* [Data provided]:
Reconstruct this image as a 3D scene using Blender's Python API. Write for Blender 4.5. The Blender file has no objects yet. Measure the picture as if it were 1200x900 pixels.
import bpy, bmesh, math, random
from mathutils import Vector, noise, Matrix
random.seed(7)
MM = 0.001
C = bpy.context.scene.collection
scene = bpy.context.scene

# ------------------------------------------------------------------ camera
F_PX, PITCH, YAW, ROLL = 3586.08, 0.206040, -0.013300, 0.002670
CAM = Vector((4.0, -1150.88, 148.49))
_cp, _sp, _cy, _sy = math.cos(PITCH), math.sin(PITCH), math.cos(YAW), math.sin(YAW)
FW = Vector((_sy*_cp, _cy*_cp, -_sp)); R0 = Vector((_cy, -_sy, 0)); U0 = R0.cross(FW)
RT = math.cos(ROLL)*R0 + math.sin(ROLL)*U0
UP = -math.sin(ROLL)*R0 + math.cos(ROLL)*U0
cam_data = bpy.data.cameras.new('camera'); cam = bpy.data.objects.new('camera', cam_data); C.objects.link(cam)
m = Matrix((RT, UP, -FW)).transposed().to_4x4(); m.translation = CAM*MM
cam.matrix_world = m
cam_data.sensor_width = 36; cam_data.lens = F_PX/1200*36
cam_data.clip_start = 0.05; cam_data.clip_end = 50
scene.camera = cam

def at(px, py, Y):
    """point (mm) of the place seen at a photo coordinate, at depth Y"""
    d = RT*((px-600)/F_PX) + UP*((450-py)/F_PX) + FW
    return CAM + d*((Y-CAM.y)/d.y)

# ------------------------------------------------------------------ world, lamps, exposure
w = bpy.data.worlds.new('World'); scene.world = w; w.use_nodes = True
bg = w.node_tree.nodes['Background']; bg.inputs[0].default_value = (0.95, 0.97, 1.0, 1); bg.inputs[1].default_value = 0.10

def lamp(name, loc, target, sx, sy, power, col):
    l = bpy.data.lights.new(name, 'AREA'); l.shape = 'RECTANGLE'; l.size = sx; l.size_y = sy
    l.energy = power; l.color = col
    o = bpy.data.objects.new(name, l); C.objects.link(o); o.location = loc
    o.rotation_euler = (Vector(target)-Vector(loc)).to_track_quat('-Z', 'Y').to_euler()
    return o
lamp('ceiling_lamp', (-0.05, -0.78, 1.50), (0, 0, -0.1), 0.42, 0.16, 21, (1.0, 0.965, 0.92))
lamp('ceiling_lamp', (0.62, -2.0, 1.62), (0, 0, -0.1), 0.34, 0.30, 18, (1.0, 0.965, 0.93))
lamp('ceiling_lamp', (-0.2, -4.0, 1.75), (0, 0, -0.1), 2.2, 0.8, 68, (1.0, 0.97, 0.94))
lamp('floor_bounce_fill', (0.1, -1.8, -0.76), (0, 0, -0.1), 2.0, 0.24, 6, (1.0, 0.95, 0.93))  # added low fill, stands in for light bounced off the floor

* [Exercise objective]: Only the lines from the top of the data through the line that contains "bg = w.node_tree.nodes['Background'];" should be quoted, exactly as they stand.

* [Solution to this exercise]:
Reconstruct this image as a 3D scene using Blender's Python API. Write for Blender 4.5. The Blender file has no objects yet. Measure the picture as if it were 1200x900 pixels.
import bpy, bmesh, math, random
from mathutils import Vector, noise, Matrix
random.seed(7)
MM = 0.001
C = bpy.context.scene.collection
scene = bpy.context.scene

# ------------------------------------------------------------------ camera
F_PX, PITCH, YAW, ROLL = 3586.08, 0.206040, -0.013300, 0.002670
CAM = Vector((4.0, -1150.88, 148.49))
_cp, _sp, _cy, _sy = math.cos(PITCH), math.sin(PITCH), math.cos(YAW), math.sin(YAW)
FW = Vector((_sy*_cp, _cy*_cp, -_sp)); R0 = Vector((_cy, -_sy, 0)); U0 = R0.cross(FW)
RT = math.cos(ROLL)*R0 + math.sin(ROLL)*U0
UP = -math.sin(ROLL)*R0 + math.cos(ROLL)*U0
cam_data = bpy.data.cameras.new('camera'); cam = bpy.data.objects.new('camera', cam_data); C.objects.link(cam)
m = Matrix((RT, UP, -FW)).transposed().to_4x4(); m.translation = CAM*MM
cam.matrix_world = m
cam_data.sensor_width = 36; cam_data.lens = F_PX/1200*36
cam_data.clip_start = 0.05; cam_data.clip_end = 50
scene.camera = cam

def at(px, py, Y):
    """point (mm) of the place seen at a photo coordinate, at depth Y"""
    d = RT*((px-600)/F_PX) + UP*((450-py)/F_PX) + FW
    return CAM + d*((Y-CAM.y)/d.y)

# ------------------------------------------------------------------ world, lamps, exposure
w = bpy.data.worlds.new('World'); scene.world = w; w.use_nodes = True
bg = w.node_tree.nodes['Background']; bg.inputs[0].default_value = (0.95, 0.97, 1.0, 1); bg.inputs[1].default_value = 0.10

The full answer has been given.